Воспоминания и письма - стр. 21
Через несколько недель мы приобрели много знакомств и ежедневно получали приглашения от представителей высшей аристократии. Обеды, балы, концерты, вечера, любительские спектакли беспрерывно следовали друг за другом. Нас всюду сопровождал Яков Горский, которому отец поручил быть нашим другом и руководителем и помогать своими советами.
Нельзя было выбрать ментора удачнее. Беззаботный, услужливый балагур, веселый, терпимый, любящий пожить и вместе с тем человек испытанной честности, не стеснявшийся сказать в глаза самую горькую правду, – это был именно тот, кто нужен, чтобы держать молодых людей без особенной строгости, но не давая им уклониться от прямого пути. Мы чувствовали себя как нельзя лучше в обществе этого уважаемого человека, и я исполняю только долг совести, выражая ему здесь нашу признательность и нашу скорбь по его неожиданной утрате. При разговоре на французском языке Горский обнаруживал совсем не французский акцент, но это нисколько не смущало его. Все, что он говорил, и все, что делал, носило печать лаконической точности, которая превосходно шла к нему. Всегда с высоко поднятой головой, с гордой походкой и решительной краткостью речи, никогда не выходящей, однако, из границ вежливости, – таков был наш ментор. Хотя многим из тех, кого посещал, Горский выказывал очень мало уважения, он все же пользовался всеобщим расположением, и это, между прочим, ему самому казалось странным и забавным. Любитель хорошо поесть и развлечься, он почти принуждал нас бывать в обществе, от которого нас несколько отдаляли тяжелые переживания, а может быть, отчасти и леность.
Он никогда не терял из виду цели путешествия, самоотверженно предпринятого нами, и никогда не пренебрегал средствами, могущими увенчать его успехом. Побуждал нас делать визиты, предпринимать шаги, удручавшие нас и возбуждавшие в нас отвращение, – одним словом, именно ему главным образом мы обязаны тем, что дело наше удалось и средства, к которым мы прибегали, получили одобрение.
Этот период нашей молодости имел важное и решительное значение для всей последующей жизни, потому что перенесенные внезапно в чужую во всех отношениях среду, противную нашим чувствам, мы видели все наши планы разрушенными, а будущее – измененным или разбитым.
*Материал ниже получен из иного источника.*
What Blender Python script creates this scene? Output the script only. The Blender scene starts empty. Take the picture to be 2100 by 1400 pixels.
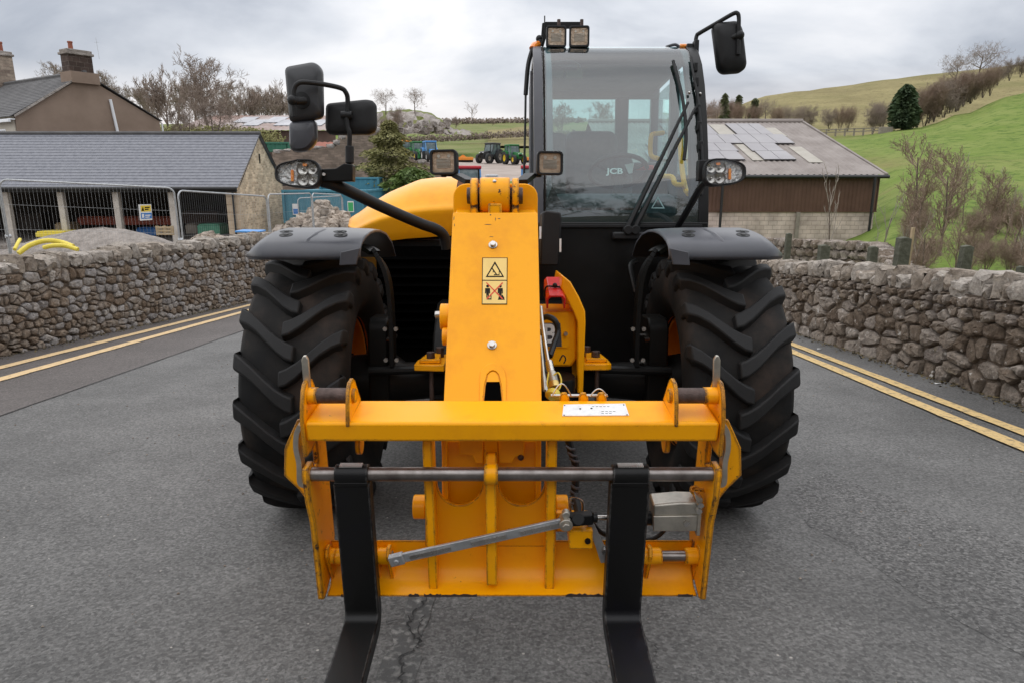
import bpy, math, random
from mathutils import Matrix, Vector
# ------------------------------------------------------------------ camera, sky, sun, exposure
SC = bpy.context.scene
COL = SC.collection
R = math.radians
F_PX, CX, CY = 1400.0, 1050.0, 700.0          # 24 mm lens on a 2100 x 1400 frame
PITCH_G, PITCH_R = R(13.6), R(8.9)            # camera tilt against gravity / against the sloping road
SLOPE = PITCH_G - PITCH_R                     # the road falls away from the camera
HC = 1.38                                     # camera height above the road
RT = Matrix.Rotation(-SLOPE, 4, 'X')          # road frame -> world
CAM = RT @ Vector((0, 0, HC))
cd = bpy.data.cameras.new('camera'); cam = bpy.data.objects.new('camera', cd); COL.objects.link(cam)
cd.sensor_width = 36; cd.lens = 24; cd.clip_start = .05; cd.clip_end = 5000
cam.location = CAM; cam.rotation_euler = (R(90) - PITCH_G, 0, 0)
SC.camera = cam
SUN_EL, SUN_AZ = R(72), R(300)
world = bpy.data.worlds.new('World'); SC.world = world; world.use_nodes = True
nt = world.node_tree; N = nt.nodes; L = nt.links
bg = N['Background']
sky = N.new('ShaderNodeTexSky'); sky.sky_type = 'NISHITA'; sky.sun_disc = False
sky.sun_elevation = SUN_EL; sky.sun_rotation = SUN_AZ; sky.dust_density = 3
tc = N.new('ShaderNodeTexCoord'); sep = N.new('ShaderNodeSeparateXYZ'); L.new(tc.outputs['Generated'], sep.inputs[0])
def wmath(op, a, b=None, clamp=False):
    n = N.new('ShaderNodeMath'); n.operation = op; n.use_clamp = clamp
    for i, s in enumerate((a, b)):
        if s is None: continue
        if isinstance(s, (int, float)): n.inputs[i].default_value = s
        else: L.new(s, n.inputs[i])
    return n.outputs[0]
zz = wmath('MAXIMUM', sep.outputs[2], 0.0)
den = wmath('ADD', zz, .30)
comb = N.new('ShaderNodeCombineXYZ')
L.new(wmath('DIVIDE', sep.outputs[0], den), comb.inputs[0]); L.new(wmath('DIVIDE', sep.outputs[1], den), comb.inputs[1])
nz = N.new('ShaderNodeTexNoise'); nz.inputs['Scale'].default_value = 1.25; nz.inputs['Detail'].default_value = 7; nz.inputs['Roughness'].default_value = .52
nz.inputs['Distortion'].default_value = .35
mp = N.new('ShaderNodeMapping'); mp.inputs['Location'].default_value = (3.1, 1.2, 0); mp.inputs['Scale'].default_value = (.95, 1.05, 1)
L.new(comb.outputs[0], mp.inputs[0]); L.new(mp.outputs[0], nz.inputs['Vector'])
rp_ = N.new('ShaderNodeValToRGB'); L.new(nz.outputs['Fac'], rp_.inputs[0])
e = rp_.color_ramp.elements
e[0].position = .36; e[0].color = (.315, .34, .39, 1); e[1].position = .63; e[1].color = (.70, .70, .715, 1)
m_ = e.new(.5); m_.color = (.52, .54, .58, 1)
# brighter band of sky under the cloud deck, then the deck brightening towards the zenith (overcast sky)
band = N.new('ShaderNodeMapRange'); band.inputs[1].default_value = .02; band.inputs[2].default_value = .13; band.inputs[3].default_value = 1; band.inputs[4].default_value = 0
L.new(sep.outputs[2], band.inputs[0])
mixb = N.new('ShaderNodeMix'); mixb.data_type = 'RGBA'; L.new(wmath('MULTIPLY', band.outputs[0], .85), mixb.inputs['Factor'])
L.new(rp_.outputs[0], mixb.inputs['A']); mixb.inputs['B'].default_value = (.86, .79, .75, 1)
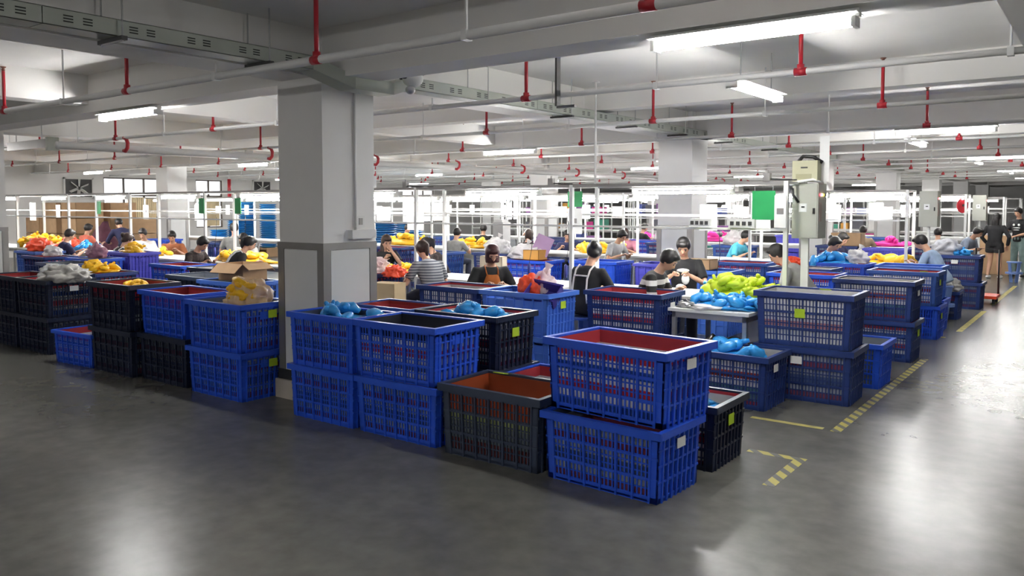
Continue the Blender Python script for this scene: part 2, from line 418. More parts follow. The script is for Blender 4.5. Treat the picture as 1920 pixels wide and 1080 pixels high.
# bend around the column
t = MB()
P = [(0, 4.35, .0), (.12, 4.70, -.13), (.12, 5.15, -.13), (0, 5.5, -.03)]
for p, q in zip(P, P[1:]):
    n = len(t.v)
    for (x, y_, z) in (p, q): t.v += [(x - .2, y_, z), (x, y_, z), (x, y_, z + .11), (x - .2, y_, z + .11)]
    t.f += [(n, n + 4, n + 5, n + 1), (n + 1, n + 5, n + 6, n + 2), (n + 2, n + 6, n + 7, n + 3), (n + 3, n + 7, n + 4, n), (n, n + 1, n + 2, n + 3), (n + 4, n + 7, n + 6, n + 5)]
t.build('tray_bend', M_TRAY, tr)
for yy in (2.75, 3.9, 6.6, 8.2, 9.8, 11.4, 13.2, 15.5, 18):
    MB().box(-.26, .06, yy - .02, yy + .02, -.055 if yy > 5 else -.03, -.032 if yy > 5 else -.002).build('strut', M_DARK, tr)
    for xx in (-.24, .035): MB().tube([(xx, yy, -.04), (xx, yy, ZC - 2.86)], .006, 6).build('rod', M_ROD, tr)
r = empty('ceiling_bracket', (-4.05, 6.1, 2.62)); tag(r, 'dark steel hanger bracket below the cable tray', 'bracket')
MB().box(-.01, .01, -.03, .03, .02, .64).build('upright', M_DARK, r); MB().box(0, .19, -.02, .02, 0, .022).build('foot', M_DARK, r)

# security camera
r = empty('security_camera', (-5.02, 5.34, 2.88), R(-25)); tag(r, 'white twin-lens security camera on the cable tray by the column', 'camera'); r.scale = (1.6, 1.6, 1.6)
MB().box(-.05, .05, -.02, .02, .02, .06).build('mount', M_WHITE, r)
MB().ell((0, -.045, 0), (.055, .06, .05), 14, 10).build('housing', M_WHITE, r, True)
for s in (-.022, .022): MB().tube([(s, -.09, .005), (s, -.112, .005)], .014, 10).build('lens', M_BLACK, r, True)
MB().ell((0, -.06, -.065), (.028, .028, .025), 10, 8).build('sensor_dome', M_STEEL, r, True)

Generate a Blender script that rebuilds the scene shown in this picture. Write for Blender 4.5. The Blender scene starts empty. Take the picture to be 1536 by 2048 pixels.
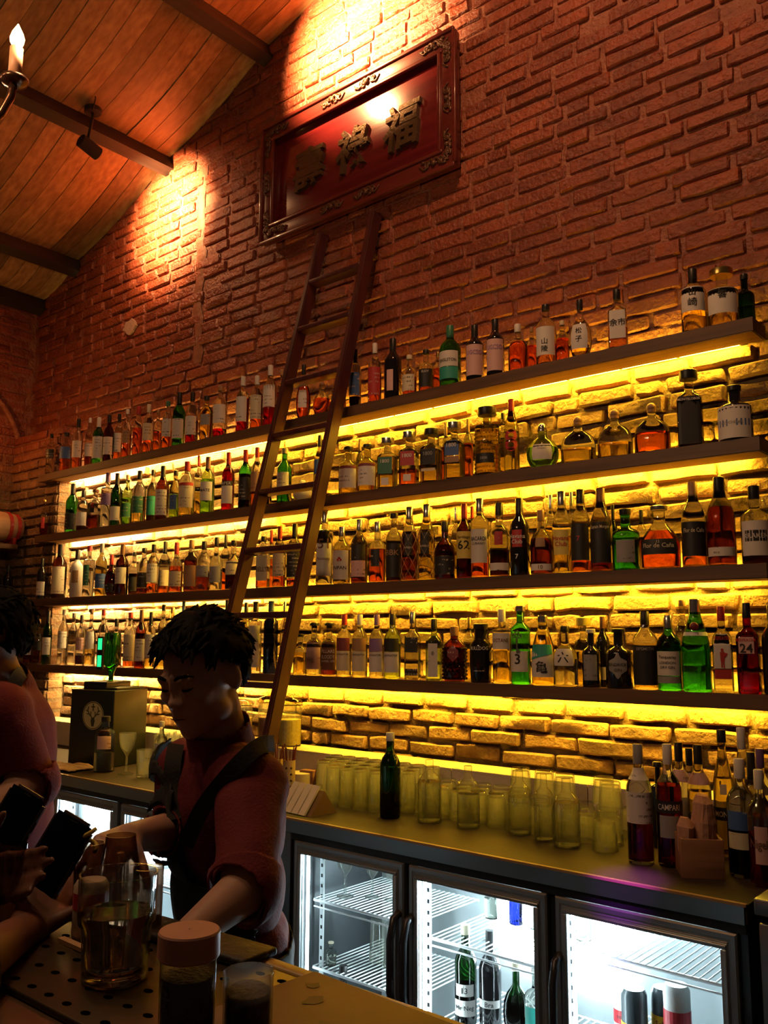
import bpy, bmesh, math, random
from mathutils import Vector, Matrix, noise
random.seed(7)
PI = math.pi
sc = bpy.context.scene
col = sc.collection

# ------------------------------------------------------------------ camera
F_PX = 1773.2
YAW, PITCH, ROLL = math.radians(40.29), math.radians(8.13), math.radians(0.26)
CAM = Vector((0.0, -3.18, 1.575))
FWD = Vector((-math.sin(YAW) * math.cos(PITCH), math.cos(YAW) * math.cos(PITCH), math.sin(PITCH)))
_r = Vector((math.cos(YAW), math.sin(YAW), 0)); _u = _r.cross(FWD)
RGT = _r * math.cos(ROLL) + _u * math.sin(ROLL)
UPV = -_r * math.sin(ROLL) + _u * math.cos(ROLL)
cam = bpy.data.cameras.new('camera'); cam.sensor_fit = 'HORIZONTAL'; cam.sensor_width = 36.0
cam.lens = F_PX / 1536 * 36.0; cam.clip_start = 0.05
camo = bpy.data.objects.new('camera', cam); col.objects.link(camo); sc.camera = camo
camo.matrix_world = Matrix(((RGT.x, UPV.x, -FWD.x, CAM.x), (RGT.y, UPV.y, -FWD.y, CAM.y), (RGT.z, UPV.z, -FWD.z, CAM.z), (0, 0, 0, 1)))

# ------------------------------------------------------------------ world, exposure, render quality
w = bpy.data.worlds.new('world'); sc.world = w; w.use_nodes = True
w.node_tree.nodes['Background'].inputs[0].default_value = (1.0, 0.55, 0.32, 1)
w.node_tree.nodes['Background'].inputs[1].default_value = 0.03
sc.view_settings.view_transform = 'Standard'; sc.view_settings.look = 'None'
sc.view_settings.exposure = 0.0; sc.view_settings.gamma = 1.0; sc.view_settings.use_curve_mapping = False
cy = sc.cycles
cy.use_denoising = True; cy.max_bounces = 16; cy.diffuse_bounces = 3; cy.glossy_bounces = 4
cy.transmission_bounces = 14; cy.transparent_max_bounces = 26; cy.volume_bounces = 0
cy.caustics_reflective = False; cy.caustics_refractive = False
cy.sample_clamp_indirect = 4.0; cy.blur_glossy = 0.5

def spot_lamp(name, loc, target, power, color, size_deg, blend=0.6, radius=0.02):
    l = bpy.data.lights.new(name, 'SPOT'); l.energy = power; l.color = color
    l.spot_size = math.radians(size_deg); l.spot_blend = blend; l.shadow_soft_size = radius
    o = bpy.data.objects.new(name, l); col.objects.link(o); o.location = loc
    o.rotation_euler = (Vector(target) - Vector(loc)).to_track_quat('-Z', 'Y').to_euler()
    return o
def point_lamp(name, loc, power, color, radius=0.03):
    l = bpy.data.lights.new(name, 'POINT'); l.energy = power; l.color = color; l.shadow_soft_size = radius
    o = bpy.data.objects.new(name, l); col.objects.link(o); o.location = loc
    return o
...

Лично мне это время дало глубокие и тяжелые результаты. Несчастья моей родины, моих родных и многих соотечественников, проигрыш правого дела, торжество жестокости и преступления – все это совершенно смешало все мои воззрения. Я начал сомневаться в благости Провидения, везде видел только противоречия, отсутствие смысла; ничто в мире не казалось мне заслуживающим серьезного внимания. Я был охвачен полным скептицизмом и холодным, до отчаяния, равнодушием ко всему. Со мной не один раз и впоследствии повторялись эти припадки отчаяния.
Однако среди этих тяжелых переживаний, когда, не находя ни в чем точки опоры, во всем сомневаясь, я относился ко всему с неизменным презрением, помню, какой-то внутренний голос указывал моему рассудку на добродетель и милосердие как на нечто реальное, в чем невозможно сомневаться, чему присущи реальные достоинства. Эта добросовестная внутренняя борьба спасла меня тогда от пагубного действия беспредельных сомнений. По особой какой-то милости зародыши веры, хотя и очень ослабевшие, все еще коренились в моей душе.